I figured I will mention that next month when I get some dividends in (around $5k) I will start building up a position in KMI which is Kinder Morgan.

KMI used to be the largest MLP, but they restructured last year as a C-corp. So they are no longer in the Alerian MLP index.

For anyone that wants to invest in midstream sector, KMI is the largest company ($57 billion) and since they are a c-corp there are no K1s to deal with.

Right now KMI has a yield of 6.97%. The CEO has stated that the dividend should be going up by 10% per year for the next year or two. KMI, like most midstreams, have long term contracts. So they already know how much money they will be getting.

The companies that merged the other day are Energy Transfer Partners and Williams.
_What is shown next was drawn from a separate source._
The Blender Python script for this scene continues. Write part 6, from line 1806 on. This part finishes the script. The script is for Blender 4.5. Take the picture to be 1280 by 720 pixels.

As part of this deal Energy Transfer is also going to create a c-corp holding (ETC). So people that want to buy in that way can. The underlying MLP companies will still be MLPs so you can buy that way too (ETP, WPZ, SXL).

Another merger/acquisition that happened recently is MPLX buying Markwest. MPLX is sponsored by Marathon Petroleum (i.e. general partner).

Anyway, in both situations the companies are bullish on the midstream business. Companies are taking advantage of the current panic in oil to do M&A.
The CEO of KMI can say whatever he wants but the facts are this:

They have expectations of 2 billion in net profits for next year which would be a record. They have 41 billion in long term debt with 1.7 billion of interest (4.1% interest) they have rolling large portions of that debt to refinance. A 2% increase in interest rates with normalization from FED will subtract nearly a billion from profits, dividends are 4.7 billion dollars, Capital spending is projected to be 4 billion per year. 8 billion of dividends and capital spending and 2 billion of profits before tax - 1.6 billion after tax. How does KMI get great projected "cash flow" ----2 billion of depreciation -- 1.6 billion of earnings after tax and now you have to borrow and sell shares for 4.7 billion.

I would never count on a dividend that is provided for in this manner, this is near Ponzi like.